Take the data below and repeat it exactly.

>> begin Information shown

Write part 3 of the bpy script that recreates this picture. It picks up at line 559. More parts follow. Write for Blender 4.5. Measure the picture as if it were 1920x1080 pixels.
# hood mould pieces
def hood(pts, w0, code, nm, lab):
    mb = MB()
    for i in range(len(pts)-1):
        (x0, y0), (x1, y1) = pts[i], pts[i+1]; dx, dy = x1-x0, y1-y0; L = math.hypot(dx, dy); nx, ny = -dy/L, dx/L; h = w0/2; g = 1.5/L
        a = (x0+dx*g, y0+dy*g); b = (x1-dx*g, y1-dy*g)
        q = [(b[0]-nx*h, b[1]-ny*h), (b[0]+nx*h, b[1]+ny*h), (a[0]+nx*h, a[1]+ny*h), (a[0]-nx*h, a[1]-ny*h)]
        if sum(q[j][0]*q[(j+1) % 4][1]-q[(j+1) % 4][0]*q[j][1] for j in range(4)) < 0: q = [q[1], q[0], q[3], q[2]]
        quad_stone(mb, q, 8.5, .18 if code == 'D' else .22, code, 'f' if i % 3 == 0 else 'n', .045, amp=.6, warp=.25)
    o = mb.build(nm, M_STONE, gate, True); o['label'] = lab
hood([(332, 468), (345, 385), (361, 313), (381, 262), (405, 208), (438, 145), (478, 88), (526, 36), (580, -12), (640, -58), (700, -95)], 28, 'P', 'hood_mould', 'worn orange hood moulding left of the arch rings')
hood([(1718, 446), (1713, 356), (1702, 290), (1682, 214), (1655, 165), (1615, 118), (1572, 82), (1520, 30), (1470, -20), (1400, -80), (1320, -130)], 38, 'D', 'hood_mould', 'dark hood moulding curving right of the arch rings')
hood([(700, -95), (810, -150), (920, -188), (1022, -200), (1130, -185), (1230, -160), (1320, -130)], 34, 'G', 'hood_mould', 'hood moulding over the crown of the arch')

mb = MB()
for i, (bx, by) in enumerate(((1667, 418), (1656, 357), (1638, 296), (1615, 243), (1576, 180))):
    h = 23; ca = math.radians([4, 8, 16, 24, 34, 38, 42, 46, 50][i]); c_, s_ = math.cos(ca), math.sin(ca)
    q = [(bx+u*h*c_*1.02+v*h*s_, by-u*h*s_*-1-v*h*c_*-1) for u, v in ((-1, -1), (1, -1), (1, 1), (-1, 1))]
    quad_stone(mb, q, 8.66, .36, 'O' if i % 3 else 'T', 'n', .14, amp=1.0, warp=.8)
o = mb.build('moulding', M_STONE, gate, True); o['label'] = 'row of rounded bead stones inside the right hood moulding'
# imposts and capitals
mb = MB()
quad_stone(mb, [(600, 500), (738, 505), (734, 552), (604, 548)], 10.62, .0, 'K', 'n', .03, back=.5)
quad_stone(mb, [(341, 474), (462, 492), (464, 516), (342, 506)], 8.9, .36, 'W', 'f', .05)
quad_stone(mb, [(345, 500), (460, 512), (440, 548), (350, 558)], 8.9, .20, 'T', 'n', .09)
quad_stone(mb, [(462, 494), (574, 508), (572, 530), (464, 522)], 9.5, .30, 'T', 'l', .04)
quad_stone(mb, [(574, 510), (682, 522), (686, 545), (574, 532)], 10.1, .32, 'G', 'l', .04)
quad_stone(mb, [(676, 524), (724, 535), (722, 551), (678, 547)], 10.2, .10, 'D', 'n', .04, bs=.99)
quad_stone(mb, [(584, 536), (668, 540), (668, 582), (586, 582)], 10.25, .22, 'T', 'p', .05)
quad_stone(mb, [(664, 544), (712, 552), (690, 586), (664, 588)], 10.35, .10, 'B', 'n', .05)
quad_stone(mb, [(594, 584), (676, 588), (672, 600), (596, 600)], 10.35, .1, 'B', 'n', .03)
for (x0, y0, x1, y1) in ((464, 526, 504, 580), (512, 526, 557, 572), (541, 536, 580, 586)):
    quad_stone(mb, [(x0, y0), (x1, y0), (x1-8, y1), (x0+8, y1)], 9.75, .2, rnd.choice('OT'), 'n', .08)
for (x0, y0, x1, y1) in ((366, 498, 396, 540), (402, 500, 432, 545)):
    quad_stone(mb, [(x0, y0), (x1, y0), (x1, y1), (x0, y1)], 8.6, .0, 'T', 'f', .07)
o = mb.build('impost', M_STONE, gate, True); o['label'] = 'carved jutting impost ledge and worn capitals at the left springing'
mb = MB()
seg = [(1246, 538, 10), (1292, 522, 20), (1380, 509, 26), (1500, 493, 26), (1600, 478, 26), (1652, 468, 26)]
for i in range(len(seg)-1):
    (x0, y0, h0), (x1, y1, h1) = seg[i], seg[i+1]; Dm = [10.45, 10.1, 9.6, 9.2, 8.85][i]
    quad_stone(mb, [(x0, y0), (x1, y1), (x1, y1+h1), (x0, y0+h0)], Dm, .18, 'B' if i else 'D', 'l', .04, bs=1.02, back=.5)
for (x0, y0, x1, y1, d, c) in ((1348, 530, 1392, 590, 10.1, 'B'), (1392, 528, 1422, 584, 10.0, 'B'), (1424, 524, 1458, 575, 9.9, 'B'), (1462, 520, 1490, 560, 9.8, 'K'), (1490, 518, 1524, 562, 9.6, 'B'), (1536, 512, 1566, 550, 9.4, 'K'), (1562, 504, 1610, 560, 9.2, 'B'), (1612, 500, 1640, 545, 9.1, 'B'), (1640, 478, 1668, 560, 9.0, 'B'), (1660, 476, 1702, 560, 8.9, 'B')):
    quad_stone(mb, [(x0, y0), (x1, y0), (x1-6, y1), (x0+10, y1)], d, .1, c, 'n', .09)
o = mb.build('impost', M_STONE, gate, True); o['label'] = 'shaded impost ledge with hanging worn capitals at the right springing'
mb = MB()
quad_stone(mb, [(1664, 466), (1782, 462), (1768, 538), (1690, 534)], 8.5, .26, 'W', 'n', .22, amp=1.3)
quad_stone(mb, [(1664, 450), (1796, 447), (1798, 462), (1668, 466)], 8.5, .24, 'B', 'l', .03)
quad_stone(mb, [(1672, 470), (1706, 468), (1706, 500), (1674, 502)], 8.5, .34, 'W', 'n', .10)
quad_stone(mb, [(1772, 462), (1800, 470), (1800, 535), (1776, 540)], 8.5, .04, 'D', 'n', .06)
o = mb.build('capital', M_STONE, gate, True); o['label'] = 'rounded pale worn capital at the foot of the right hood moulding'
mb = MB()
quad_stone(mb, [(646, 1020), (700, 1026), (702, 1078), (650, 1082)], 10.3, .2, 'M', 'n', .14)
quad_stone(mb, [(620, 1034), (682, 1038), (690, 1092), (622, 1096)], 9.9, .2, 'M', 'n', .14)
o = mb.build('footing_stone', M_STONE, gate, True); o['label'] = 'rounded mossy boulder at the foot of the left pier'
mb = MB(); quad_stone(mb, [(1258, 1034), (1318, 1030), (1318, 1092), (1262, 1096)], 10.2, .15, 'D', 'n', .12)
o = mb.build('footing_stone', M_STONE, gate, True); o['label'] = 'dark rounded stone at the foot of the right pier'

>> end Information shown

■ Result
Write part 3 of the bpy script that recreates this picture. It picks up at line 559. More parts follow. Write for Blender 4.5. Measure the picture as if it were 1920x1080 pixels.
# hood mould pieces
def hood(pts, w0, code, nm, lab):
    mb = MB()
    for i in range(len(pts)-1):
        (x0, y0), (x1, y1) = pts[i], pts[i+1]; dx, dy = x1-x0, y1-y0; L = math.hypot(dx, dy); nx, ny = -dy/L, dx/L; h = w0/2; g = 1.5/L
        a = (x0+dx*g, y0+dy*g); b = (x1-dx*g, y1-dy*g)
        q = [(b[0]-nx*h, b[1]-ny*h), (b[0]+nx*h, b[1]+ny*h), (a[0]+nx*h, a[1]+ny*h), (a[0]-nx*h, a[1]-ny*h)]
        if sum(q[j][0]*q[(j+1) % 4][1]-q[(j+1) % 4][0]*q[j][1] for j in range(4)) < 0: q = [q[1], q[0], q[3], q[2]]
        quad_stone(mb, q, 8.5, .18 if code == 'D' else .22, code, 'f' if i % 3 == 0 else 'n', .045, amp=.6, warp=.25)
    o = mb.build(nm, M_STONE, gate, True); o['label'] = lab
hood([(332, 468), (345, 385), (361, 313), (381, 262), (405, 208), (438, 145), (478, 88), (526, 36), (580, -12), (640, -58), (700, -95)], 28, 'P', 'hood_mould', 'worn orange hood moulding left of the arch rings')
hood([(1718, 446), (1713, 356), (1702, 290), (1682, 214), (1655, 165), (1615, 118), (1572, 82), (1520, 30), (1470, -20), (1400, -80), (1320, -130)], 38, 'D', 'hood_mould', 'dark hood moulding curving right of the arch rings')
hood([(700, -95), (810, -150), (920, -188), (1022, -200), (1130, -185), (1230, -160), (1320, -130)], 34, 'G', 'hood_mould', 'hood moulding over the crown of the arch')

mb = MB()
for i, (bx, by) in enumerate(((1667, 418), (1656, 357), (1638, 296), (1615, 243), (1576, 180))):
    h = 23; ca = math.radians([4, 8, 16, 24, 34, 38, 42, 46, 50][i]); c_, s_ = math.cos(ca), math.sin(ca)
    q = [(bx+u*h*c_*1.02+v*h*s_, by-u*h*s_*-1-v*h*c_*-1) for u, v in ((-1, -1), (1, -1), (1, 1), (-1, 1))]
    quad_stone(mb, q, 8.66, .36, 'O' if i % 3 else 'T', 'n', .14, amp=1.0, warp=.8)
o = mb.build('moulding', M_STONE, gate, True); o['label'] = 'row of rounded bead stones inside the right hood moulding'
# imposts and capitals
mb = MB()
quad_stone(mb, [(600, 500), (738, 505), (734, 552), (604, 548)], 10.62, .0, 'K', 'n', .03, back=.5)
quad_stone(mb, [(341, 474), (462, 492), (464, 516), (342, 506)], 8.9, .36, 'W', 'f', .05)
quad_stone(mb, [(345, 500), (460, 512), (440, 548), (350, 558)], 8.9, .20, 'T', 'n', .09)
quad_stone(mb, [(462, 494), (574, 508), (572, 530), (464, 522)], 9.5, .30, 'T', 'l', .04)
quad_stone(mb, [(574, 510), (682, 522), (686, 545), (574, 532)], 10.1, .32, 'G', 'l', .04)
quad_stone(mb, [(676, 524), (724, 535), (722, 551), (678, 547)], 10.2, .10, 'D', 'n', .04, bs=.99)
quad_stone(mb, [(584, 536), (668, 540), (668, 582), (586, 582)], 10.25, .22, 'T', 'p', .05)
quad_stone(mb, [(664, 544), (712, 552), (690, 586), (664, 588)], 10.35, .10, 'B', 'n', .05)
quad_stone(mb, [(594, 584), (676, 588), (672, 600), (596, 600)], 10.35, .1, 'B', 'n', .03)
for (x0, y0, x1, y1) in ((464, 526, 504, 580), (512, 526, 557, 572), (541, 536, 580, 586)):
    quad_stone(mb, [(x0, y0), (x1, y0), (x1-8, y1), (x0+8, y1)], 9.75, .2, rnd.choice('OT'), 'n', .08)
for (x0, y0, x1, y1) in ((366, 498, 396, 540), (402, 500, 432, 545)):
    quad_stone(mb, [(x0, y0), (x1, y0), (x1, y1), (x0, y1)], 8.6, .0, 'T', 'f', .07)
o = mb.build('impost', M_STONE, gate, True); o['label'] = 'carved jutting impost ledge and worn capitals at the left springing'
mb = MB()
seg = [(1246, 538, 10), (1292, 522, 20), (1380, 509, 26), (1500, 493, 26), (1600, 478, 26), (1652, 468, 26)]
for i in range(len(seg)-1):
    (x0, y0, h0), (x1, y1, h1) = seg[i], seg[i+1]; Dm = [10.45, 10.1, 9.6, 9.2, 8.85][i]
    quad_stone(mb, [(x0, y0), (x1, y1), (x1, y1+h1), (x0, y0+h0)], Dm, .18, 'B' if i else 'D', 'l', .04, bs=1.02, back=.5)
for (x0, y0, x1, y1, d, c) in ((1348, 530, 1392, 590, 10.1, 'B'), (1392, 528, 1422, 584, 10.0, 'B'), (1424, 524, 1458, 575, 9.9, 'B'), (1462, 520, 1490, 560, 9.8, 'K'), (1490, 518, 1524, 562, 9.6, 'B'), (1536, 512, 1566, 550, 9.4, 'K'), (1562, 504, 1610, 560, 9.2, 'B'), (1612, 500, 1640, 545, 9.1, 'B'), (1640, 478, 1668, 560, 9.0, 'B'), (1660, 476, 1702, 560, 8.9, 'B')):
    quad_stone(mb, [(x0, y0), (x1, y0), (x1-6, y1), (x0+10, y1)], d, .1, c, 'n', .09)
o = mb.build('impost', M_STONE, gate, True); o['label'] = 'shaded impost ledge with hanging worn capitals at the right springing'
mb = MB()
quad_stone(mb, [(1664, 466), (1782, 462), (1768, 538), (1690, 534)], 8.5, .26, 'W', 'n', .22, amp=1.3)
quad_stone(mb, [(1664, 450), (1796, 447), (1798, 462), (1668, 466)], 8.5, .24, 'B', 'l', .03)
quad_stone(mb, [(1672, 470), (1706, 468), (1706, 500), (1674, 502)], 8.5, .34, 'W', 'n', .10)
quad_stone(mb, [(1772, 462), (1800, 470), (1800, 535), (1776, 540)], 8.5, .04, 'D', 'n', .06)
o = mb.build('capital', M_STONE, gate, True); o['label'] = 'rounded pale worn capital at the foot of the right hood moulding'
mb = MB()
quad_stone(mb, [(646, 1020), (700, 1026), (702, 1078), (650, 1082)], 10.3, .2, 'M', 'n', .14)
quad_stone(mb, [(620, 1034), (682, 1038), (690, 1092), (622, 1096)], 9.9, .2, 'M', 'n', .14)
o = mb.build('footing_stone', M_STONE, gate, True); o['label'] = 'rounded mossy boulder at the foot of the left pier'
mb = MB(); quad_stone(mb, [(1258, 1034), (1318, 1030), (1318, 1092), (1262, 1096)], 10.2, .15, 'D', 'n', .12)
o = mb.build('footing_stone', M_STONE, gate, True); o['label'] = 'dark rounded stone at the foot of the right pier'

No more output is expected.